Никто не мог объяснить, что это за мелодия. Может быть, оркестр играл какой-нибудь старый народный мотив или древнюю «Песнь после битвы». Не думаю, чтобы это мог быть национальный гимн: нигде, кроме Азии, его нельзя исполнить.
Оркестр на мгновение смолк. Потом главный барабанщик поднял руку, и раздались с трудом различимые звуки «Интернационала». Перед той частью, которая соответствует словам: «Это есть наш последний…», оркестр оборвал мелодию посредине такта. Официальная часть церемонии была закончена.

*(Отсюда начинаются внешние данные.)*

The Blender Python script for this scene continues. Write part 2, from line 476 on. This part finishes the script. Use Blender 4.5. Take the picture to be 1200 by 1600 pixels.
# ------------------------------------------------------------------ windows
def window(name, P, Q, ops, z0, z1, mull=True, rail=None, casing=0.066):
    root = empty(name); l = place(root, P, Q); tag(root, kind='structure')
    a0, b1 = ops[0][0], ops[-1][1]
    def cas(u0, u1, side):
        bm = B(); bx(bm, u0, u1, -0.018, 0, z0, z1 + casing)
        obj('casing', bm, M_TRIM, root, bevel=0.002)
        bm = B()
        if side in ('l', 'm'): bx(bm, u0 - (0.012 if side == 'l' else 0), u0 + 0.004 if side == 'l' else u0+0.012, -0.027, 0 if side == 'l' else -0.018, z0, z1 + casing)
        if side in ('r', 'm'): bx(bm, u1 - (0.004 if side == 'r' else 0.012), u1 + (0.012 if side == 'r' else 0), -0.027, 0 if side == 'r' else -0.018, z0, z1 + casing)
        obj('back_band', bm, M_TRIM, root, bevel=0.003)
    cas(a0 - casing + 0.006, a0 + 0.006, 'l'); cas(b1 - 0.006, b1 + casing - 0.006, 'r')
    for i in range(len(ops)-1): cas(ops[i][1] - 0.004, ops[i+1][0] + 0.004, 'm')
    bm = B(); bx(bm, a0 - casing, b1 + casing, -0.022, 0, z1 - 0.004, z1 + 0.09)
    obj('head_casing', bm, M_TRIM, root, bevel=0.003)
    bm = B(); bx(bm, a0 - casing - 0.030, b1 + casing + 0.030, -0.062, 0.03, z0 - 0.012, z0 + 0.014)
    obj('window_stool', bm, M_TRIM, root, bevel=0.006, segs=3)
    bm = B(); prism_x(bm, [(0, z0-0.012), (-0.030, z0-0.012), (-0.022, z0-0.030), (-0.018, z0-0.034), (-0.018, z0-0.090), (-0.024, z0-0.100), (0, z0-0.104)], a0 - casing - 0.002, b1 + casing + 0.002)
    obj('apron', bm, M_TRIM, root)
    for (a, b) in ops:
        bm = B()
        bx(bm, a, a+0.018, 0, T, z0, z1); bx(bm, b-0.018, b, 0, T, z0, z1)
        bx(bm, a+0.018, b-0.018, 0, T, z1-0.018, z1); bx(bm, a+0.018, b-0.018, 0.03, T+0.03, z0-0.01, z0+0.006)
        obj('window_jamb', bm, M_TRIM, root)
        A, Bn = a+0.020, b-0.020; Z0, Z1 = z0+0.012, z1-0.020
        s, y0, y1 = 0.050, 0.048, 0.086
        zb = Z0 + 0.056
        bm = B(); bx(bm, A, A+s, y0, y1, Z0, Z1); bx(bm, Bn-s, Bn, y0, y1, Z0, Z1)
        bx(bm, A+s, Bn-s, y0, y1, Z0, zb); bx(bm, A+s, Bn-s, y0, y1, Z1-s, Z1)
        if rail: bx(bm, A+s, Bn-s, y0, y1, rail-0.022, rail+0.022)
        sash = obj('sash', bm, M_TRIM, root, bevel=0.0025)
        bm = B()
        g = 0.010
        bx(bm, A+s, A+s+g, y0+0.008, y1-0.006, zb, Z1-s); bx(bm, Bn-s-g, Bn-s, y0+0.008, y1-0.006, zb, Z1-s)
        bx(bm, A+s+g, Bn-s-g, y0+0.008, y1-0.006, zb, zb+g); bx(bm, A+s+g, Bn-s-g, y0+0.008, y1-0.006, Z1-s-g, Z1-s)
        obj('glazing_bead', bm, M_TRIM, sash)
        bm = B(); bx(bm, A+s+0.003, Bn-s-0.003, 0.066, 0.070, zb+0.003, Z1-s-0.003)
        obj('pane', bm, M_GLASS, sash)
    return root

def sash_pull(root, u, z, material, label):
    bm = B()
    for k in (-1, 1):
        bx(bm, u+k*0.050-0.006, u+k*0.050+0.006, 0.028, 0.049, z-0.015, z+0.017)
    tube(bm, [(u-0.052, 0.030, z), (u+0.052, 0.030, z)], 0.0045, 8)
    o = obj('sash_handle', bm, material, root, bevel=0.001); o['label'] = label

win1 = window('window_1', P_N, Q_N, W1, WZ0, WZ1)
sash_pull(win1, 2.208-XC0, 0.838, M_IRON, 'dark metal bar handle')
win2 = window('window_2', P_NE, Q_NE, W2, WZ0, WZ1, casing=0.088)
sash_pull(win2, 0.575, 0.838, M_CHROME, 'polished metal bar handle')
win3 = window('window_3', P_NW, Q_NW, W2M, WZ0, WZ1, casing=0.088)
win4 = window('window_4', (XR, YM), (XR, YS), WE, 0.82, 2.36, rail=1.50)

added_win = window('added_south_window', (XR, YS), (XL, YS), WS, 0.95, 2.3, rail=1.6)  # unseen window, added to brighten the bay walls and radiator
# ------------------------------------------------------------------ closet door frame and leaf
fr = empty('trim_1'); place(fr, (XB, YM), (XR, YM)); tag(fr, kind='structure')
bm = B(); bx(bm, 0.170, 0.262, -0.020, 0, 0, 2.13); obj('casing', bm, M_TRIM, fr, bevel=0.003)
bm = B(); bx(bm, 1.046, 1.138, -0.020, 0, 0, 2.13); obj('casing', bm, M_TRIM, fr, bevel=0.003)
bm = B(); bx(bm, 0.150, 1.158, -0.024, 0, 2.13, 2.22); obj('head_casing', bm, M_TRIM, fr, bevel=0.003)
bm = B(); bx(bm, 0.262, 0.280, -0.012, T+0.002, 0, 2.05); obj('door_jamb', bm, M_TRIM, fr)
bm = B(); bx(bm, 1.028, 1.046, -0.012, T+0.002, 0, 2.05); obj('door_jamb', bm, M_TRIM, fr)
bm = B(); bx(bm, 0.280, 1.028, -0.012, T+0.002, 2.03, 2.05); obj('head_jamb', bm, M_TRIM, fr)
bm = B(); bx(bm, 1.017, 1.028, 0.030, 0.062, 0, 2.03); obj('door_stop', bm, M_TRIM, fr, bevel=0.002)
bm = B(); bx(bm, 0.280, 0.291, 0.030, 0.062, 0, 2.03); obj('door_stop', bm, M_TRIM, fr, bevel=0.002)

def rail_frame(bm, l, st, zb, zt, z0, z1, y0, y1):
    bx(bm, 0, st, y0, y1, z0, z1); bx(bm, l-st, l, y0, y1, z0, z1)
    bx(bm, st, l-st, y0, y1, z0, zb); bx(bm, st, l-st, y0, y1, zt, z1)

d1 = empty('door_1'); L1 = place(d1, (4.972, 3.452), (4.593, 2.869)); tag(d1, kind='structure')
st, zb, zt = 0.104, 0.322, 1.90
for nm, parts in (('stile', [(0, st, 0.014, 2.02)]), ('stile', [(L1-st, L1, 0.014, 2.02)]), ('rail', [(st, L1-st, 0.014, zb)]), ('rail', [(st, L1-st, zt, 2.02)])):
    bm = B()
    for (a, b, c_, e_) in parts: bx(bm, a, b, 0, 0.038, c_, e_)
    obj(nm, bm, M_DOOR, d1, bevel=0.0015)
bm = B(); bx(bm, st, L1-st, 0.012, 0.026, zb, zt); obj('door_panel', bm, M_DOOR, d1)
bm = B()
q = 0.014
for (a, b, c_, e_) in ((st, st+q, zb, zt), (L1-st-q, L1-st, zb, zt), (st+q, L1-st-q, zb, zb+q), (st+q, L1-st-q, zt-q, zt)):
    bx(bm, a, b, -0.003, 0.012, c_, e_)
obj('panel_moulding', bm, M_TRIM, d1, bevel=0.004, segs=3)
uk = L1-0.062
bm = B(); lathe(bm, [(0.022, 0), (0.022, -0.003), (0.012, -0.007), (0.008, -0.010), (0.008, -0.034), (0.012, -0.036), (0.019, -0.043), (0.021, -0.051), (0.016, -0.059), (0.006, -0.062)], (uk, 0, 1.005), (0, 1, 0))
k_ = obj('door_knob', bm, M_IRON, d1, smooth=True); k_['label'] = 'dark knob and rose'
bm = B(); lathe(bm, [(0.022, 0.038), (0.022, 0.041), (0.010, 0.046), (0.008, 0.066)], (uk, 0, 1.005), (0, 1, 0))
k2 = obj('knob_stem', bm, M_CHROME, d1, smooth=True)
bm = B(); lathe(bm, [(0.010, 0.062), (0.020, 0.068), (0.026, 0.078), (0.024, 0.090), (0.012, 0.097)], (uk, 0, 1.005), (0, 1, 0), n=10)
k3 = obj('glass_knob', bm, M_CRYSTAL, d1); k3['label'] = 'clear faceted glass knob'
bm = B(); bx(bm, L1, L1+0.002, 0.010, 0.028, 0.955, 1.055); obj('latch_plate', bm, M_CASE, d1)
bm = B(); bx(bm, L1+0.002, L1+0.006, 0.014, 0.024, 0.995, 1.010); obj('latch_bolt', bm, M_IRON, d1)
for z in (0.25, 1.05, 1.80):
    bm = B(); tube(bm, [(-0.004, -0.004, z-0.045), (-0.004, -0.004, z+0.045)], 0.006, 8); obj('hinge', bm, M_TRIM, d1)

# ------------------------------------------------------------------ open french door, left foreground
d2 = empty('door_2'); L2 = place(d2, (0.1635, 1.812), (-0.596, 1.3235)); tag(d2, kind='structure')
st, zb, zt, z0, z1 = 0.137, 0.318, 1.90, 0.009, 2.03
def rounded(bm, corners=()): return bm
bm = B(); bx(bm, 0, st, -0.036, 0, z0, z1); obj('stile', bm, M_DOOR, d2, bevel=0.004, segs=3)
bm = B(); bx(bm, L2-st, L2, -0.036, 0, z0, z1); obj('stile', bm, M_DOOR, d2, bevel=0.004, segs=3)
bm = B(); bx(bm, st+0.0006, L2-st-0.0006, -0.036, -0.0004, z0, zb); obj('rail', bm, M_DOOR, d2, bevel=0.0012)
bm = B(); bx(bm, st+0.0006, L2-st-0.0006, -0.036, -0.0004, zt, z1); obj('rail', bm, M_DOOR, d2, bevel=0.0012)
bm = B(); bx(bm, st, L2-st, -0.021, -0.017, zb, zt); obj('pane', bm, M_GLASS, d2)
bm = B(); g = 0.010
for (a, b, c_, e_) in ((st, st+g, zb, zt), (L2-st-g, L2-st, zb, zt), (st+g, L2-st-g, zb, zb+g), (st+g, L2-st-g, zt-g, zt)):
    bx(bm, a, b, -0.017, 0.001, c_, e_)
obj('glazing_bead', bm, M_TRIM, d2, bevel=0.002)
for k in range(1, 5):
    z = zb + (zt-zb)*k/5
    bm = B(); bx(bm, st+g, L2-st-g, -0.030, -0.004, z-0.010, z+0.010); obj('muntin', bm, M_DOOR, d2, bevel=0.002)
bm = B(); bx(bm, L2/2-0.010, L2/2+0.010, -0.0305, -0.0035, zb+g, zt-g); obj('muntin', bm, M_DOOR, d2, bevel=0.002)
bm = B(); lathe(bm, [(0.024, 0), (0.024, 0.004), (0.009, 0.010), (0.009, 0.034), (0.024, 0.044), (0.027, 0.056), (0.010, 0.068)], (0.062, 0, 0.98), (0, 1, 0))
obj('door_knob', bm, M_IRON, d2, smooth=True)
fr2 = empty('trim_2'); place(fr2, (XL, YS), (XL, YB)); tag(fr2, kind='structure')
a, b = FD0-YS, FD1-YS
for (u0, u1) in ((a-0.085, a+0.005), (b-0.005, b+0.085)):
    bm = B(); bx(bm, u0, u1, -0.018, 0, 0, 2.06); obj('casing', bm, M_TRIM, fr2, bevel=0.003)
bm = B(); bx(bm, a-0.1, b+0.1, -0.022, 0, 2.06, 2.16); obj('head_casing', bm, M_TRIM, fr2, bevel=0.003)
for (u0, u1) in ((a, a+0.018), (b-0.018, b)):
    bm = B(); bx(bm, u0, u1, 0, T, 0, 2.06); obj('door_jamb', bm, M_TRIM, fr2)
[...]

Овации в честь вьетнамского гостя раздались ста метрами дальше. Сбоку от стартовой полосы, в высокой, до колен, траве, собралось около четырехсот гражданских лиц. На женщинах были новенькие саронги с цветастыми узорами и только что привезенные со складов сандалии. На мужчинах были блестящие черные ботинки, шерстяные брюки и светлые рубашки. Транспарант с надписью на двух языках, призывавший укреплять кхмерско-вьетнамскую дружбу, опустили чуть пониже. Операторам надо было заснять сцену встречи так, чтобы транспарант попал в кадр.
Потом наш длинноволосый фотограф кинулся на капот машины, в которую сели Фам Ван Донг и Хенг Самрин. Он несколько раз вскакивал на крыло, щелкал своими бесчисленными фотоаппаратами, пока его помятое лицо не выразило высшую степень экстаза. «Господин-товарищ» затеял ученый диспут с Герхардом. Японец фотографировал зенитное орудие. Карлос хохотал как сумасшедший: мир казался ему беспредельно забавным.
Мы столкнули с места наш «Изусу» и отправились завтракать.